Tentang diplomatik, Afrika memberikan satu blok persekutuan besar dalam Perserikatan Bangsa-Bangsa.

 

Cara pendekatan yang berbeda dengan Barat

Sukses yang dicapai oleh Tiongkok di Afrika karena cara memandang Tiongkok terhadap benua ini sepenuhnya berbeda dengan Barat. Tentang investasi ekonomi, kalau Tiongkok bermurah hati dengan pinjaman-pinjaman, sedangkan Barat selalu mengiringinya dengan syarat-syarat atau standar-standar Barat untuk memaksakan negara-negara Afrika harus menerapkannya.

Tentang politik, hingga sekarang ini, pimpinan banyak negara Afrika tetap menyatakan bahwa benua ini tidak berada dalam prioritas pemerintah pimpinan Presiden AS, Donald Trump.
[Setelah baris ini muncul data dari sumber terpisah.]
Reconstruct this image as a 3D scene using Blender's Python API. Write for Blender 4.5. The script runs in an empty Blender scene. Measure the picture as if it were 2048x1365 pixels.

Bahkan, anggaran keuangan AS tahun 2019 juga meminta supaya memangkas 20% program-program kesehatan AS di Afrika dan memangkas lebih dari sepertiga program diplomatik bagi benua ini. Hubungan antara AS dengan negara-negara di benua hitam juga menyaksikan “nada rendah” setelah Presiden AS, Donald Trump pada awal tahun 2018 membacakan pidato yang bersifat meremehkan dan rasdiskriminatif terhadap benua Afrika, gerak-gerik yang membuat Donald Trump harus menulis sendiri sepucuk surat untuk menegaskan komitmennya terhadap benua ini.

Kalau kalangan elite Barat tetap mempunyai kecenderungan diskriminatif terhadap Afrika, maka Tiongkok melihat ada potensi-potensi besar di kawasan ini dan ini merupakan kawasan yang menjanjikan dengan keuntungan-keuntungan raksasa. Hal yang patut dibicarakan ialah walaupun ada pos-pos investasi besar di Afrika, tetapi media Tiongkok  masih selalu menekankan prinsip tidak melakukan intervensi politik dan menganggap ini sebagai fundasi diplomatik yang dilakukan oleh pemerintah Beijing di benua ini.

Jelaslah bahwa dengan langkah-langkah yang lihay, Tiongkok sedang semakin meningkatkan pengaruhnya di Afrika. Dan perlawatan Presiden Tiongkok, Xi Jinping kali ini, sekali lagi memanifestasikan kekonsekuenan tentang politik dari Beijing dalam mementingkan peranan ekonomi dan politik benua Afrika. Ini dianggap sebagai pengungkit strategis yang membantu Tiongkok meningkatkan kekuatan dan  pengaruhnya di kawasan ini.